What will happen if you or your child causes a car accident resulting in serious injuries and death of others? 

How would you pay for the treatment of someone who hurts himself or herself in your home and claims negligence? What happens when they claim to have greatly suffered because of the injury? 

What if a stranger on your property beats your dog and in self-defense your dog bites the person, and then you are sued?

The wealthy are often very attuned to making sure their wealth is protected from lawsuits and related scenarios. They often turn to professionals to put asset protection plans in place. A component of a solid asset protection plan – which sadly is too often overlooked – is the umbrella policy. In fact, for some people, the proper umbrella policy is all they really need.

Most people have an umbrella policy (also called an excess liability policy). The policy kicks in when your other liability policies, such as your car insurance, hit their limit. For example, if you were in an accident and are being sued for $1 million and your car insurance will only cover $300,000, your umbrella policy could potentially make up the difference.

According to Joseph Weiss, a leading authority on liability insurance with Bruce Gendelman Insurance Services, “Some insurance companies put a cap on the size of the umbrella policies they provide. Usually this is $5 million. First of all, most any really serious accident could conceivably blow through a $5 million liability policy. Now if your net worth is $5 million or less…no problem. Other hand, if your net worth is greater than $5 million, it’s probably a good idea to get a larger umbrella policy. If a legal judgment is greater than your liability coverage, you are going to have to come up with the difference and that usually means selling assets…sometimes at fire sale prices.”

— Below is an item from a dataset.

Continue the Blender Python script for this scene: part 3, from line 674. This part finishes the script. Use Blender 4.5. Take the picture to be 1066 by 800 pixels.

The solution is incredibly simple. If you don’t have an umbrella policy, run (do not walk) and get one. If you do have an umbrella policy, make sure you’re sufficiently covered. If coverage limits don’t adequately protect your vulnerable assets, then raise the coverage to the appropriate level. If you’re your unsure what that level should be, consult with a qualified advisor who can help you make that determination. There are a number of factors including whether assets are already protected by say irrevocable trusts or life insurance. Determining these proper coverage limits can be one of your best asset protection strategies as part of your overall wealth management plan.